Dunque, dal momento che compare il “ma” avversativo, dobbiamo aspettarci un qualcosa che sia contrario a quanto osservato fin qui, cioè un qualcosa che sia opposto al complemento di moto a luogo. Quale complemento è per antonomasia contrario al moto a luogo? Ovviamente, il moto da luogo.

Andando avanti nella lettura, troviamo infatti (come già scritto sopra) il complemento di moto da luogo, introdotto giustamente dalla preposizione greca “ἀπὸ” (da). In questo caso, “ἀπὸ” (da) necessita del caso genitivo; infatti, “ἀπὸ” (da) è seguito dal genitivo di “πονηρός” (male).

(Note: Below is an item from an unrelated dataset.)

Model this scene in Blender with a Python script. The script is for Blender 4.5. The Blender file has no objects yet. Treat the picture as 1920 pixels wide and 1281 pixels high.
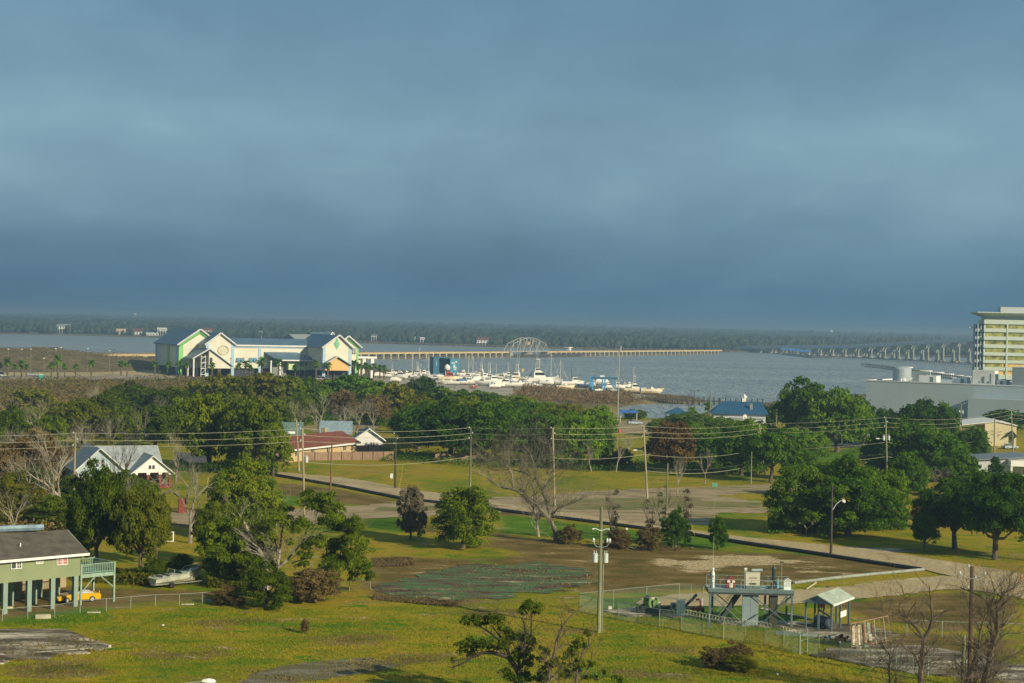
import bpy, math, random
import numpy as np
from mathutils import Vector, Matrix
scene = bpy.context.scene
COL = scene.collection
# ------------------------------------------------------------------ camera
F = 3200.0; CX = 960.0; CY = 640.5; H = 30.0
PITCH = math.atan(30.5/F); ROLL = math.atan(0.0225)
fw = Vector((0, math.cos(PITCH), -math.sin(PITCH)))
r0 = Vector((1, 0, 0)); u0 = r0.cross(fw)
ri = r0*math.cos(ROLL) + u0*math.sin(ROLL)
up = u0*math.cos(ROLL) - r0*math.sin(ROLL)
cd = bpy.data.cameras.new('camera'); cam = bpy.data.objects.new('camera', cd); COL.objects.link(cam)
M = Matrix((ri, up, -fw)).transposed().to_4x4(); M.translation = (0, 0, H); cam.matrix_world = M
cd.sensor_width = 36.0; cd.lens = 36.0*F/1920.0; cd.clip_start = 1.0; cd.clip_end = 40000.0
scene.camera = cam
# ------------------------------------------------------------------ light
SUN_AZ = math.radians(47); SUN_EL = math.radians(24)      # azimuth to the right of straight behind the camera
sdir = Vector((math.sin(SUN_AZ)*math.cos(SUN_EL), -math.cos(SUN_AZ)*math.cos(SUN_EL), math.sin(SUN_EL)))
ld = bpy.data.lights.new('sun', 'SUN'); ld.energy = 4.0; ld.angle = math.radians(0.9); ld.color = (1.0, 0.86, 0.62)
lo = bpy.data.objects.new('sun', ld); COL.objects.link(lo); lo.rotation_euler = sdir.to_track_quat('Z', 'Y').to_euler()
w = bpy.data.worlds.new('World'); scene.world = w; w.use_nodes = True
nt = w.node_tree; nt.nodes.clear()
def N(nt, t, **k):
    n = nt.nodes.new(t)
    for a, b in k.items():
        if a == 'inp':
            for i, v in b.items(): n.inputs[i].default_value = v
        else: setattr(n, a, b)
    return n
def ramp(nt, stops, interp='LINEAR'):
    n = nt.nodes.new('ShaderNodeValToRGB'); cr = n.color_ramp; cr.interpolation = interp
    while len(cr.elements) < len(stops): cr.elements.new(0.5)
    for e, (p, c) in zip(cr.elements, stops):
        e.position = p; e.color = (c[0], c[1], c[2], 1) if not isinstance(c, (int, float)) else (c, c, c, 1)
    return n
L = nt.links.new
out = N(nt, 'ShaderNodeOutputWorld'); bg = N(nt, 'ShaderNodeBackground'); tc = N(nt, 'ShaderNodeTexCoord')
sky = N(nt, 'ShaderNodeTexSky', sky_type='NISHITA', sun_disc=False, sun_elevation=SUN_EL, sun_rotation=math.pi-SUN_AZ, air_density=1.0, dust_density=2.0)
bg.inputs[1].default_value = 0.1
sep = N(nt, 'ShaderNodeSeparateXYZ'); L(tc.outputs['Generated'], sep.inputs[0])
# cloud deck overhead: direction projected on a high plane
ab = N(nt, 'ShaderNodeMath', operation='ABSOLUTE'); L(sep.outputs[2], ab.inputs[0])
ad = N(nt, 'ShaderNodeMath', operation='ADD', inp={1: 0.32}); L(ab.outputs[0], ad.inputs[0])
dv = N(nt, 'ShaderNodeVectorMath', operation='DIVIDE')
cb = N(nt, 'ShaderNodeCombineXYZ'); [L(ad.outputs[0], cb.inputs[i]) for i in range(3)]
L(tc.outputs['Generated'], dv.inputs[0]); L(cb.outputs[0], dv.inputs[1])
mp = N(nt, 'ShaderNodeMapping'); mp.inputs['Scale'].default_value = (1.0, 0.75, 0.0); mp.inputs['Location'].default_value = (3.1, 1.4, 0)
L(dv.outputs[0], mp.inputs[0])
n1 = N(nt, 'ShaderNodeTexNoise', inp={'Scale': 1.5, 'Detail': 5.0, 'Roughness': 0.5, 'Distortion': 0.15}); L(mp.outputs[0], n1.inputs['Vector'])
n2 = N(nt, 'ShaderNodeTexNoise', inp={'Scale': 5.0, 'Detail': 6.0, 'Roughness': 0.55, 'Distortion': 0.25}); L(mp.outputs[0], n2.inputs['Vector'])
mx = N(nt, 'ShaderNodeMath', operation='MULTIPLY_ADD', inp={1: 0.30}); L(n2.outputs[0], mx.inputs[0])
m7 = N(nt, 'ShaderNodeMath', operation='MULTIPLY', inp={1: 0.72}); L(n1.outputs[0], m7.inputs[0]); L(m7.outputs[0], mx.inputs[2])
cl = ramp(nt, [(0.36, (0.76, 0.78, 0.80)), (0.5, (0.95, 0.95, 0.95)), (0.64, (1.24, 1.16, 1.10))]); L(mx.outputs[0], cl.inputs[0])
# base colour of the overcast by elevation (sine of it)
el = ramp(nt, [(0.0, (0.46, 1.28, 2.10)), (0.02, (0.46, 1.22, 2.0)), (0.040, (0.66, 1.46, 2.22)), (0.078, (1.24, 2.26, 3.0)), (0.110, (1.46, 2.56, 3.30)), (0.145, (1.20, 2.18, 2.92)), (0.19, (0.92, 1.84, 2.60)), (1.0, (0.95, 1.55, 2.12))])
L(ab.outputs[0], el.inputs[0])
mul = N(nt, 'ShaderNodeMix', data_type='RGBA', blend_type='MULTIPLY', inp={0: 1.0}); L(el.outputs[0], mul.inputs[6]); L(cl.outputs[0], mul.inputs[7])
mix = N(nt, 'ShaderNodeMix', data_type='RGBA', inp={0: 0.94}); L(sky.outputs[0], mix.inputs[6]); L(mul.outputs[2], mix.inputs[7])
L(mix.outputs[2], bg.inputs[0]); L(bg.outputs[0], out.inputs[0])
scene.view_settings.view_transform = 'Standard'; scene.view_settings.look = 'None'
scene.view_settings.exposure = 0.55; scene.view_settings.gamma = 1.0; scene.view_settings.use_curve_mapping = False
scene.render.engine = 'CYCLES'
try:
    scene.cycles.volume_bounces = 0; scene.cycles.max_bounces = 5; scene.cycles.transparent_max_bounces = 8
except Exception: pass
# ------------------------------------------------------------------ placing helpers (photo pixel -> point of the real ground)
def ray(px, py): return F*fw + (px-CX)*ri + (CY-py)*up
def G(px, py, z=0.0):
    d = ray(px, py); t = (z-H)/d.z; return Vector((d.x*t, d.y*t, z))
def V(px, py, Y):
    d = ray(px, py); t = Y/d.y; return Vector((d.x*t, d.y*t, H+d.z*t))
def top_z(px, py, Y): return V(px, py, Y).z
# ------------------------------------------------------------------ mesh builder
class MB:
    def __init__(s): s.v = []; s.f = []
    def add(s, vs, fs):
        o = len(s.v); s.v += [tuple(p) for p in vs]; s.f += [tuple(i+o for i in f) for f in fs]; return s
    def box(s, x0, x1, y0, y1, z0, z1):
        return s.add([(x0,y0,z0),(x1,y0,z0),(x1,y1,z0),(x0,y1,z0),(x0,y0,z1),(x1,y0,z1),(x1,y1,z1),(x0,y1,z1)],
                     [(0,3,2,1),(4,5,6,7),(0,1,5,4),(1,2,6,5),(2,3,7,6),(3,0,4,7)])
    def cbox(s, c, sz, rz=0, rx=0):
        R = Matrix.Rotation(rz, 3, 'Z') @ Matrix.Rotation(rx, 3, 'X'); c = Vector(c); vs = []
        for k in ((-1,-1,-1),(1,-1,-1),(1,1,-1),(-1,1,-1),(-1,-1,1),(1,-1,1),(1,1,1),(-1,1,1)):
            vs.append(c + R @ Vector((k[0]*sz[0]/2, k[1]*sz[1]/2, k[2]*sz[2]/2)))
        return s.add(vs, [(0,3,2,1),(4,5,6,7),(0,1,5,4),(1,2,6,5),(2,3,7,6),(3,0,4,7)])
    def tube(s, pts, r, n=6, cap=True):
        pts = [Vector(p) for p in pts]; rs = r if isinstance(r, (list, tuple)) else [r]*len(pts)
        o = len(s.v)
        for i, p in enumerate(pts):
            d = (pts[min(i+1, len(pts)-1)] - pts[max(i-1, 0)])
            if d.length < 1e-9: d = Vector((0, 0, 1))
            d.normalize(); a = Vector((0,0,1)) if abs(d.z) < 0.9 else Vector((1,0,0))
            x = d.cross(a).normalized(); y = d.cross(x)
            for k in range(n):
                t = 2*math.pi*k/n; s.v.append(tuple(p + (x*math.cos(t)+y*math.sin(t))*rs[i]))
        for i in range(len(pts)-1):
            for k in range(n):
                a_ = o+i*n+k; b_ = o+i*n+(k+1) % n
                s.f.append((a_, b_, b_+n, a_+n))
        if cap:
            s.f.append(tuple(o+k for k in range(n))[::-1]); s.f.append(tuple(o+(len(pts)-1)*n+k for k in range(n)))
        return s
    def prism(s, poly, z0, z1):      # poly of (x,y), extruded up
        n = len(poly); vs = [(x,y,z0) for x, y in poly] + [(x,y,z1) for x, y in poly]
        return s.add(vs, [tuple(range(n))[::-1], tuple(range(n, 2*n))] + [(i, (i+1) % n, n+(i+1) % n, n+i) for i in range(n)])
    def prismy(s, poly, y0, y1):     # poly of (x,z), extruded along y
        n = len(poly); vs = [(x,y0,z) for x, z in poly] + [(x,y1,z) for x, z in poly]
        return s.add(vs, [tuple(range(n)), tuple(range(n, 2*n))[::-1]] + [(i, n+i, n+(i+1) % n, (i+1) % n) for i in range(n)])
    def prismx(s, poly, x0, x1):     # poly of (y,z), extruded along x
        n = len(poly); vs = [(x0,y,z) for y, z in poly] + [(x1,y,z) for y, z in poly]
        return s.add(vs, [tuple(range(n))[::-1], tuple(range(n, 2*n))] + [(i, (i+1) % n, n+(i+1) % n, n+i) for i in range(n)])
    def lathe(s, prof, c=(0,0,0), n=12):
        o = len(s.v)
        for r, z in prof:
            for k in range(n):
                t = 2*math.pi*k/n; s.v.append((c[0]+r*math.cos(t), c[1]+r*math.sin(t), c[2]+z))
        for i in range(len(prof)-1):
            for k in range(n):
                a = o+i*n+k; b = o+i*n+(k+1) % n; s.f.append((a, b, b+n, a+n))
        s.f.append(tuple(o+k for k in range(n))[::-1]); s.f.append(tuple(o+(len(prof)-1)*n+k for k in range(n)))
        return s
    def build(s, name, m, parent=None, smooth=False, kind=None):
        me = bpy.data.meshes.new(name); me.from_pydata(s.v, [], s.f)
        me.materials.append(m)
        if smooth: me.polygons.foreach_set('use_smooth', [True]*len(me.polygons))
        o = bpy.data.objects.new(name, me); COL.objects.link(o)
        if parent is not None: o.parent = parent
        if kind: o['kind'] = kind
        return o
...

L’elemento che stabilisce la corretta traduzione “…non ci indurre…” è proprio quella piccolissima congiunzione avversativa greca “ἀλλὰ”, latina “sed”, italiana “ma”.

Questa congiunzione avversativa chiede di essere giustificata. E come può essere giustificata una congiunzione avversativa? Unendo due concetti o termini diametralmente opposti.

Dunque, il contrario di “liberaci” non è e non può essere “non abbandonarci”. I verbi “liberare” ed “abbandonare” non sono ontologicamente e semanticamente contrari, antitetici.

Delle volte, l’abbandono può essere una forma di libertà. Basti pensare al tanto citato otium letterario, nel quale il poeta si abbandonava cercando quella libertà poietica, cioè creatrice, inventrice. Ergo, la libertà può coesistere con l’abbandono e viceversa; e la libertà può oggettivarsi nell’abbandono e l’abbandono può essere garanzia di un’autentica libertà.

La congiunzione avversativa “ma” merita di esistere solamente se vi sia una fortissima tensione contenutistica tra due realtà di per se stesse antitetiche.

Dunque, i verbi che meglio rendono questa tensione sono proprio “indurre” e “liberare”. Il verbo “abbandonare”, posto in relazione al verbo “liberare” è troppo debole per giustificare la congiunzione avversativa “ma”. Tra “abbandonare” e “liberare” non occorre il “ma”, non essendo due verbi contrari.

La traduzione corretta, dunque, è necessariamente “…non ci indurre in tentazione, ma liberaci dal male” perché è la sola in grado di giustificare il ma” avversativo.

*Questa rimane solamente un’analisi grammaticale del testo. In molti passi del Testo Sacro, è riportato che Dio metta (e mette) l’uomo alla prova.